Tierney announced in August that his office would retry the case. The district attorney also could have challenged the appellate decision in a higher court or moved to dismiss Drago's indictment.

Prosecutor Maggie Bopp, who took Drago's case to trial with Lindemann, remains on the case. Lindemann now works as a deputy county attorney.

Drago ran over Rodriguez, 50, with her Nissan Rogue during a September 2018 confrontation in Brentwood over the memorial for Rodriguez’s slain 16-year-old daughter.

Rodriguez, a Brentwood resident, had set up the memorial in front of the home of Drago’s mother before a vigil that was planned to mark the two-year anniversary of the discovery of Kayla’s remains on the property.

Rodriguez suffered a fractured skull and brain injury less than 300 feet from that location in an encounter that News 12 Long Island recorded on video, a key piece of evidence that was played for the jury at trial.

Drago said at her sentencing that she was sorry for what she called “an instinctive decision” that caused Rodriguez’s “very tragic and unnecessary death.”

The defendant, who also was convicted of criminal mischief and petit larceny, pledged then to “take my punishment, whatever the court decides.”

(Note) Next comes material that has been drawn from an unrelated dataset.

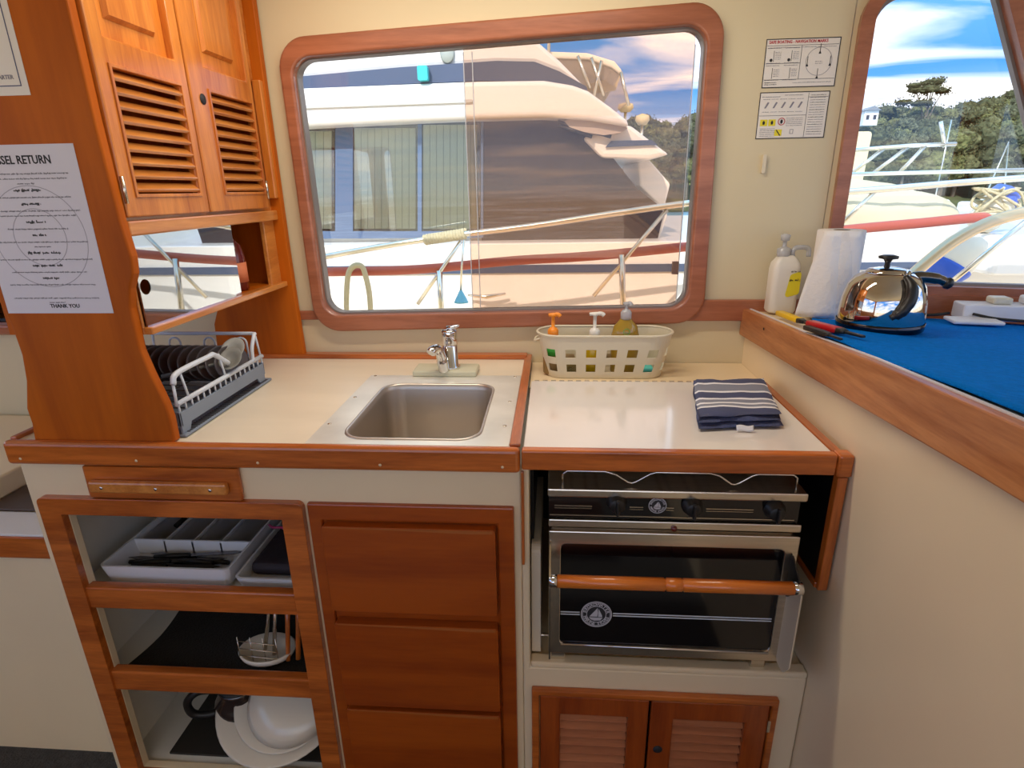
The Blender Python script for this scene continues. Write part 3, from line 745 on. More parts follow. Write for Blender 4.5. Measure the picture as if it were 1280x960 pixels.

Drago’s former attorney, Stephen Kunken, had told jurors during her trial that the crash on Sept. 14, 2018, was a “tragic accident.” He said Drago had feared for her life after Rodriguez and Freddy Cuevas, Rodriguez’s partner and Kayla’s father, ran up to her Nissan and shouted expletives while pointing at her.

The defense argued Drago believed Rodriguez was out of the Nissan’s path after Rodriguez moved slightly to the left.

Prosecutors told jurors Rodriguez took a step forward at the same time Drago accelerated, before Rodriguez hit the ground and went under the Nissan.

Rodriguez’s daughter, Kelsey Cuevas, had lobbied publicly for Tierney, who was not yet district attorney when Drago went on trial, to prosecute the case following the appellate court's decision.

Rodriguez received nationwide attention as an activist for speaking out against MS-13 after she was the guest of then-President Donald Trump during a 2018 State of the Union address and later met with the president that same year when he visited Brentwood to talk about gang violence with local leaders. Federal prosecutors have alleged Kayla and her 15-year-old friend, Nisa Mickens, fell victim to deadly violence from MS-13 gang members who still await trial.